▸ Objective: Give again only the lines running from the one with "Generate a Blender" through the one with "COL = SC.collection", inclusive. Omit every picture.

▸ Extracted data:
==========
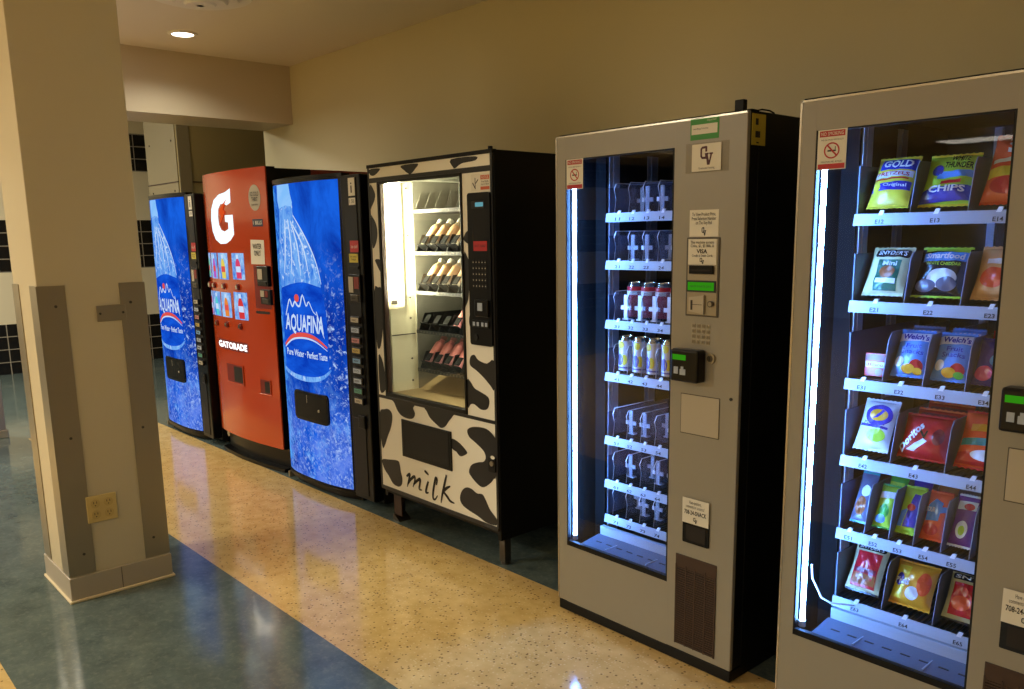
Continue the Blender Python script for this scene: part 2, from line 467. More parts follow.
# ------------------------------------------------------------------ glass-front machines (cans, snacks)
W, ZB, ZT = .778, .100, 1.830
WL, WR, WB, WT = .054, .517, .337, 1.743
def nosmoke(root, label='red and white no smoking notice'):
    b = MB(); b.box(.055, .134, -.0012, -.0002, 1.645, 1.746, 0)
    b.poly(rect(.060, 1.728, .129, 1.743), PL, .0016, 1); b.poly(rect(.058, 1.647, .131, 1.660), PL, .0016, 1)
    ring = ell(.0945, 1.693, .0215, .0205, 28)
    for k in range(28):
        a, c = ring[k], ring[(k+1) % 28]
        q = lambda p: (.0945+(p[0]-.0945)*.82, 1.693+(p[1]-1.693)*.82)
        b.poly([a, c, q(c), q(a)], PL, .0016, 1)
    b.poly([(.080, 1.706), (.083, 1.709), (.110, 1.681), (.107, 1.678)], PL, .002, 1)
    b.poly(rect(.083, 1.6905, .106, 1.6945), PL, .0017, 2); b.poly(rect(.103, 1.695, .105, 1.703), PL, .0017, 2)
    b.text('NO SMOKING', (.064, 1.731, .125, 1.740), PL, .002, 0)
    b.text('THIS IS A SMOKE FREE FACILITY', (.064, 1.718, .126, 1.722), PL, .0018, 2)
    b.text('VIOLATORS WILL BE FINED', (.066, 1.663, .124, 1.667), PL, .0018, 2)
    o = b.build('notice', [M['paper'], M['red'], M['ink']], root); o['label'] = label
def paper_note(root, r, lines, mats=None, label=None):
    a0, b0, a1, b1 = r
    b = MB(); b.box(a0, a1, -.0012, -.0002, b0, b1, 0)
    for (t, q, m, bo) in lines:
        b.text(t, (a0+q[0]*(a1-a0), b0+q[1]*(b1-b0), a0+q[2]*(a1-a0), b0+q[3]*(b1-b0)), PL, .0017, m, bo)
    o = b.build('notice', mats or [M['paper'], M['ink'], M['maroon'], M['blackgloss']], root)
    if label: o['label'] = label
    return o
def cv_logo(b, r, m, off=.002):
    a0, b0, a1, b1 = r; q = lambda x, y: (a0+x*(a1-a0), b0+y*(b1-b0))
    for p in ([(.08, .45), (.20, .35), (.20, .95), (.08, .85)], [(.08, .85), (.2, .95), (.5, .97), (.5, .85), (.24, .84), (.2, .8)], [(.5, .97), (.56, .93), (.56, .68), (.42, .68), (.42, .85), (.5, .85)],
              [(.08, .45), (.2, .5), (.24, .44), (.42, .44), (.42, .54), (.56, .54), (.56, .38), (.5, .32), (.2, .33)],
              [(.40, .62), (.66, .62), (.66, .54), (.60, .54), (.70, .2), (.64, .02), (.56, .02), (.46, .54), (.40, .54)],
              [(.70, .62), (.96, .62), (.96, .54), (.90, .54), (.74, .02), (.64, .02), (.68, .16), (.78, .54), (.70, .54)]):
        b.poly([q(*t) for t in p], PL, off, m)

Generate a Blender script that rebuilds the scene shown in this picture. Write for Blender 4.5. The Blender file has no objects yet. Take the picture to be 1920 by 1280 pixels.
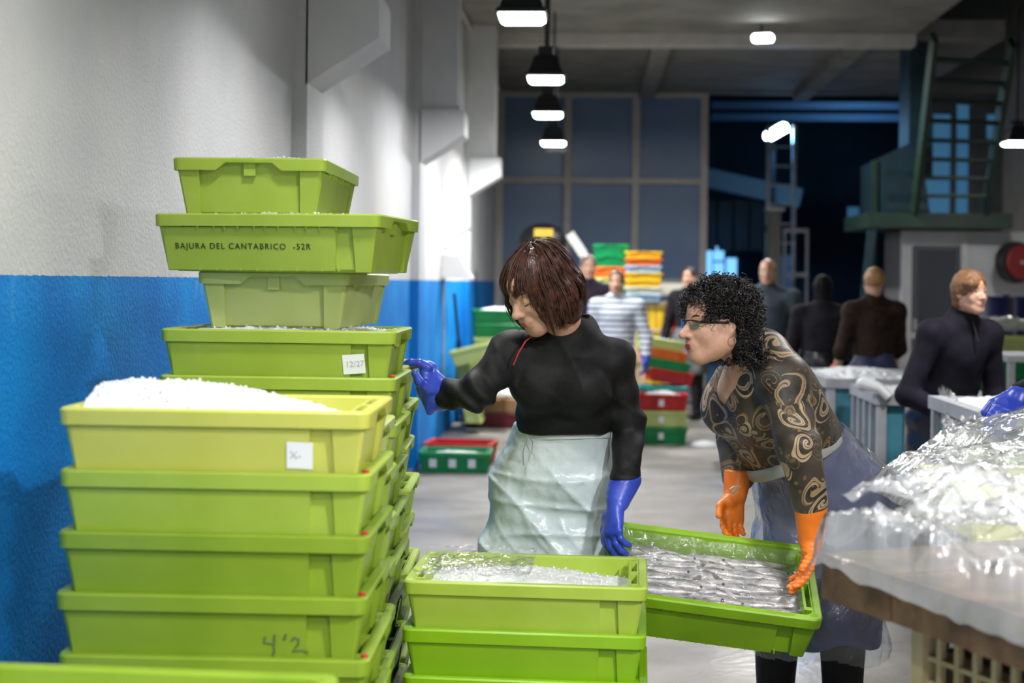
import bpy, bmesh, math, random
import numpy as np
from mathutils import Vector, Matrix
random.seed(7); np.random.seed(7)
SC = bpy.context.scene
COL = SC.collection

# ------------------------------------------------------------------ camera, world, exposure
F_PX, HZ, CAM_Z = 2667.0, 527.0, 1.42
YAW, ROLL = math.atan(150 / F_PX), math.radians(0.7)
cam_d = bpy.data.cameras.new('camera')
cam = bpy.data.objects.new('camera', cam_d); COL.objects.link(cam)
cam_d.sensor_width = 36.0; cam_d.lens = 36.0 * F_PX / 1920
cam_d.shift_y = -(640 - HZ) / 1920
CAM_M = Matrix.Translation((0, 0, CAM_Z)) @ Matrix.Rotation(YAW, 4, 'Z') @ Matrix.Rotation(math.pi / 2, 4, 'X') @ Matrix.Rotation(ROLL, 4, 'Z')
cam.matrix_world = CAM_M
cam_d.clip_start = 0.05; cam_d.clip_end = 200
cam_d.dof.use_dof = True; cam_d.dof.focus_distance = 4.02; cam_d.dof.aperture_fstop = 2.6
SC.camera = cam
SC.view_settings.view_transform = 'Standard'; SC.view_settings.look = 'None'
SC.view_settings.gamma = 1.0; SC.view_settings.use_curve_mapping = False
SC.view_settings.exposure = 0.65
W = bpy.data.worlds.new('world'); SC.world = W; W.use_nodes = True
W.node_tree.nodes['Background'].inputs[0].default_value = (0.05, 0.13, 0.32, 1)
W.node_tree.nodes['Background'].inputs[1].default_value = 0.12

def at(px, py, Y):
    """world point that the photograph shows at (px, py) when it stands at distance Y"""
    d = CAM_M.to_3x3() @ Vector(((px - 960) / F_PX, -(py - HZ) / F_PX, -1))
    return Vector((0, 0, CAM_Z)) + d * (Y / d.y)

# lamp positions: (x, y, power); a row of pendant lamps by the left wall and, on the right, unseen added fill lamps before one by the wall
LAMP_Z = 2.80
LAMPS_LEFT = [(-.38, -1.7, 26), (-.38, .6, 20), (-.38, 2.85, 10), (-.38, 5.1, 18), (-.38, 7.4, 20), (-.33, 9.65, 26), (-.38, 11.7, 38), (-.40, 14.1, 68)]
LAMPS_RIGHT = [(1.3, -1.2, 150), (1.6, 1.3, 95), (2.0, 6.0, 34), (4.03, 13.8, 12)]

# ------------------------------------------------------------------ mesh helpers
def mesh_from(name, V, Fc, smooth=False):
    me = bpy.data.meshes.new(name)
    V = np.asarray(V, dtype=np.float32).reshape(-1, 3)
    if isinstance(Fc, np.ndarray):
        n, k = Fc.shape
        me.vertices.add(len(V)); me.vertices.foreach_set('co', V.ravel())
        me.loops.add(n * k); me.loops.foreach_set('vertex_index', Fc.astype(np.int32).ravel())
        me.polygons.add(n); me.polygons.foreach_set('loop_start', np.arange(0, n * k, k, dtype=np.int32))
        me.polygons.foreach_set('loop_total', np.full(n, k, dtype=np.int32))
        me.update(calc_edges=True)
    else:
        me.from_pydata([tuple(map(float, v)) for v in V], [], Fc)
    if smooth:
        me.polygons.foreach_set('use_smooth', np.ones(len(me.polygons), dtype=bool))
    me.update()
    return me

def link(name, me, m=None, parent=None, loc=None, rot=None):
    o = bpy.data.objects.new(name, me); COL.objects.link(o)
    if m is not None and me is not None:
        if len(me.materials) == 0: me.materials.append(m)
        elif me.materials[0] != m:
            o.material_slots[0].link = 'OBJECT'; o.material_slots[0].material = m
    if parent: o.parent = parent
    if loc is not None: o.location = loc
    if rot is not None: o.rotation_euler = rot
    return o

def tag(o, label=None, cat=None, group=None, kind=None):
    if label: o['label'] = label
    if cat: o['category'] = cat
    if group: o['group'] = group
    if kind: o['kind'] = kind
    return o

def empty(name, loc=(0, 0, 0), rz=0.0):
    o = bpy.data.objects.new(name, None); COL.objects.link(o)
    o.location = loc; o.rotation_euler = (0, 0, rz); o.empty_display_size = .1
    return o

class MB:
    """collects simple solids into one mesh"""
    def __init__(s): s.V = []; s.F = []
    def add(s, V, Fc):
        b = len(s.V); s.V += [tuple(v) for v in V]; s.F += [tuple(i + b for i in f) for f in Fc]; return s
    def box(s, x0, x1, y0, y1, z0, z1):
        V = [(x, y, z) for z in (z0, z1) for y in (y0, y1) for x in (x0, x1)]
        return s.add(V, [(0, 2, 3, 1), (4, 5, 7, 6), (0, 1, 5, 4), (2, 6, 7, 3), (0, 4, 6, 2), (1, 3, 7, 5)])
    def bar(s, a, b, w, t, up=(0, 0, 1)):
        a, b = Vector(a), Vector(b); d = (b - a).normalized(); up = Vector(up)
        if abs(d.dot(up)) > .98: up = Vector((0, 1, 0))
        u = d.cross(up).normalized(); v = u.cross(d).normalized()
        V = [p + u * (i * w / 2) + v * (j * t / 2) for p in (a, b) for i, j in ((-1, -1), (1, -1), (1, 1), (-1, 1))]
        return s.add(V, [(0, 3, 2, 1), (4, 5, 6, 7), (0, 1, 5, 4), (1, 2, 6, 5), (2, 3, 7, 6), (3, 0, 4, 7)])
    def prism(s, pts, axis, lo, hi):
        """extrude a 2D outline along an axis ('x','y','z')"""
        n = len(pts)
        def p3(p, c):
            return {'x': (c, p[0], p[1]), 'y': (p[0], c, p[1]), 'z': (p[0], p[1], c)}[axis]
        V = [p3(p, lo) for p in pts] + [p3(p, hi) for p in pts]
        Fc = [tuple(range(n))[::-1], tuple(range(n, 2 * n))] + [(i, (i + 1) % n, n + (i + 1) % n, n + i) for i in range(n)]
        return s.add(V, Fc)
    def tube(s, pts, r, n=8, cap=True):
        pts = [Vector(p) for p in pts]; k = len(pts)
        rr = r if isinstance(r, (list, tuple)) else [r] * k
        V = []; up = Vector((0, 0, 1)); pu = None
        for i, p in enumerate(pts):
            d = (pts[min(i + 1, k - 1)] - pts[max(i - 1, 0)]).normalized()
            if pu is None:
                u = d.cross(up) if abs(d.z) < .95 else d.cross(Vector((1, 0, 0)))
            else:
                u = pu - d * pu.dot(d)
            u.normalize(); pu = u; v = d.cross(u)
            V += [p + (u * math.cos(a) + v * math.sin(a)) * rr[i] for a in [2 * math.pi * j / n for j in range(n)]]
        Fc = [(i * n + j, i * n + (j + 1) % n, (i + 1) * n + (j + 1) % n, (i + 1) * n + j) for i in range(k - 1) for j in range(n)]
        if cap: Fc += [tuple(range(n))[::-1], tuple(range((k - 1) * n, k * n))]
        return s.add(V, Fc)
    def lathe(s, prof, n=20, c=(0, 0, 0), cap=True):
        V = [(c[0] + r * math.cos(2 * math.pi * j / n), c[1] + r * math.sin(2 * math.pi * j / n), c[2] + z) for r, z in prof for j in range(n)]
        k = len(prof)
        Fc = [(i * n + j, i * n + (j + 1) % n, (i + 1) * n + (j + 1) % n, (i + 1) * n + j) for i in range(k - 1) for j in range(n)]
        if cap: Fc += [tuple(range(n))[::-1], tuple(range((k - 1) * n, k * n))]
        return s.add(V, Fc)
    def loft(s, loops, cap0=True, cap1=True):
        n = len(loops[0]); b = []
        V = [p for L in loops for p in L]; k = len(loops)
        Fc = [(i * n + j, i * n + (j + 1) % n, (i + 1) * n + (j + 1) % n, (i + 1) * n + j) for i in range(k - 1) for j in range(n)]
        if cap0: Fc.append(tuple(range(n))[::-1])
        if cap1: Fc.append(tuple(range((k - 1) * n, k * n)))
        return s.add(V, Fc)
    def mesh(s, name, smooth=False):
        me = mesh_from(name, s.V, s.F)
        bm = bmesh.new(); bm.from_mesh(me); bmesh.ops.recalc_face_normals(bm, faces=bm.faces); bm.to_mesh(me); bm.free()
        if smooth:
            me.polygons.foreach_set('use_smooth', np.ones(len(me.polygons), dtype=bool))
            me.set_sharp_from_angle(angle=math.radians(38))
        return me
    def build(s, name, m, parent=None, smooth=False, loc=None, rot=None):
        return link(name, s.mesh(name, smooth), m, parent, loc, rot)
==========
▸ Response:
Generate a Blender script that rebuilds the scene shown in this picture. Write for Blender 4.5. The Blender file has no objects yet. Take the picture to be 1920 by 1280 pixels.
import bpy, bmesh, math, random
import numpy as np
from mathutils import Vector, Matrix
random.seed(7); np.random.seed(7)
SC = bpy.context.scene
COL = SC.collection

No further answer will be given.